Actually, it’s scientists — members of the Anthropocene Working Group — that are doing the chronicling. They gather evidence to make the convincing argument that Earth has left the holocene, the fifth epoch of existence, and are entering the sixth, the anthropocene — so named because human activity is changing the planet faster than nature can adjust.

As they did in Baichwal’s landmark documentary “Manufactured Landscapes” (SFF ’07) the filmmaking trio find gorgeous images within the massive industrial work that is reshaping our planet. From potash mines in the Urals of Russia to lithium evaporation ponds in Chile’s Atacama Desert, from massive earthmovers in Germany to a city-sized garbage dump in Kenya, the crew finds striking visuals depicting the rapid reshaping of our planet, described by a spare, urgent narration by Oscar winner Alicia Vikander.
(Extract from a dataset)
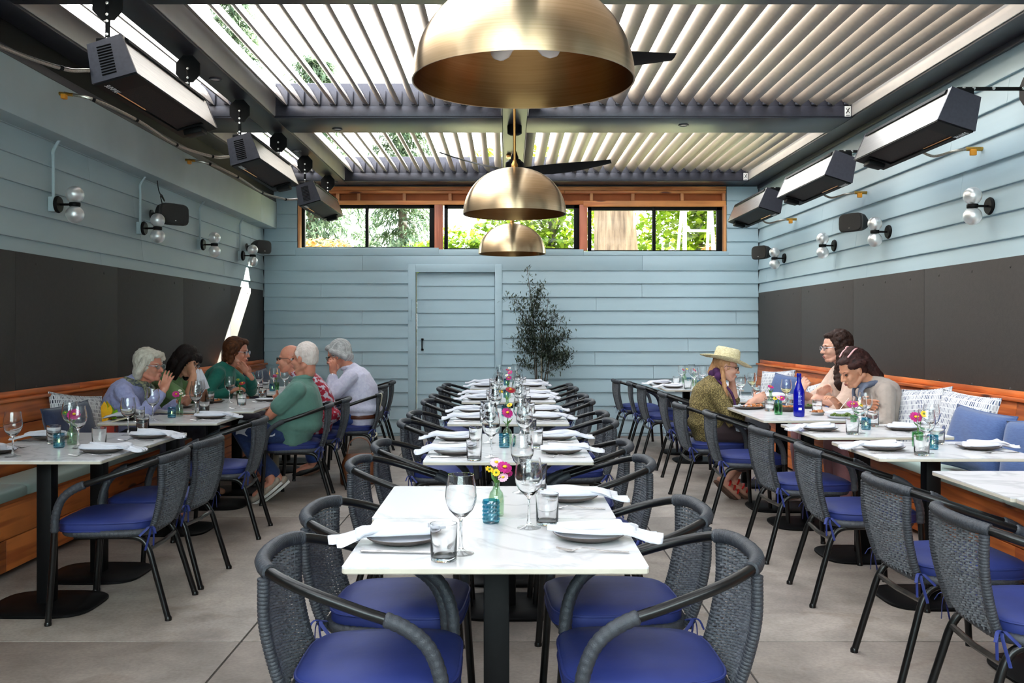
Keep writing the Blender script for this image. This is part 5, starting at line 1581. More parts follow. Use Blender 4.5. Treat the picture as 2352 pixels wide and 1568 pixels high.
    remesh(Bt, .010, 'skirt' if skirt else 'trousers', bottom, t, 6, disp=.005, dscale=.08)
    # hair: grown over the skull in head coordinates
    if hair:
        hm = MB(); hair[0](hm)
        if hm.v:
            hm.v = [tuple(Hm @ Vector(p)) for p in hm.v]
            remesh(hm, .006, 'hair', hair[1], t, 2, disp=.010, dscale=.018)
    ctx = dict(t=t, H=Hm, N=N, C=C, P=P, arms=arms, Mi=Mi, s=s, hadd=hadd, neck=dirv(neck))
    if extras: extras(ctx)
    return t

def glasses(ctx, frame, lens, lw=.021, lh=.017, full=True, zz=.0):
    for q in (1, -1):
        ring = [Vector((.098 - .010 * abs(math.cos(a)) * 0, q * .032 + lw * math.cos(a), zz + lh * math.sin(a))) for a in [2 * math.pi * k / 20 for k in range(21)]]
        m = MB(); m.tube(ring, .0017, 6); ctx['hadd'](m, 'spectacle_rim', frame)
        m = MB(); m.rings([[(x, q * .032 + lw * .97 * math.cos(2 * math.pi * k / 20), zz + lh * .97 * math.sin(2 * math.pi * k / 20)) for k in range(20)] for x in (.0972, .0985)]); ctx['hadd'](m, 'spectacle_lens', lens)
        m = MB(); m.tube([(.097, q * .053, zz + .006), (.06, q * .078, zz + .006), (-.005, q * .084, zz + .004), (-.02, q * .083, zz - .012)], .0020, 6); ctx['hadd'](m, 'spectacle_arm', frame)
    m = MB(); m.tube([(.099, -.012, zz + .003), (.103, 0, zz + .006), (.099, .012, zz + .003)], .0018, 6); ctx['hadd'](m, 'spectacle_bridge', frame)
def watch(ctx, q, strap, dial):
    a = ctx['arms'][q]; d = (a['W'] - a['E']).normalized(); c = a['W'] - d * .018
    u, v = frame_of(d)
    m = MB(); m.tube([c + (u * math.cos(k * math.pi / 10) + v * math.sin(k * math.pi / 10)) * .031 for k in range(21)], .005, 6, flat=2.0); m.build('watch_strap', strap, ctx['t'], 60)
    n = Vector((0, 0, 1)); n = (ctx['Mi'].to_3x3() @ Vector((0, -1, .2))); n = (n - d * n.dot(d)).normalized()
    p, q_ = frame_of(n)
    m = MB(); m.rings([[c + n * z + (p * math.cos(k * math.pi / 8) + q_ * math.sin(k * math.pi / 8)) * r_ for k in range(16)] for z, r_ in ((.028, .017), (.037, .017), (.039, .014))]); m.build('watch_case', dial, ctx['t'], 40)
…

There are images of despair, like the “functionally extinct” northern white rhino (the last male of the species died last year), or the rising water in Venice. But there also are images of hope, like the sight of Kenyan game wardens destroying poached elephant tusks, or the Hong Kong carvers who have replaced elephant ivory with mammoth tusks harvested from the Siberian permafrost.

Like most movies about the environment, “Anthropocene” struggles to find a balance between sugarcoating the Earth’s dire predicament and bumming out the audience. The visual splendor, and the message that humans can fix this if they act quickly, will inspire awe, optimism and fear in equal measure.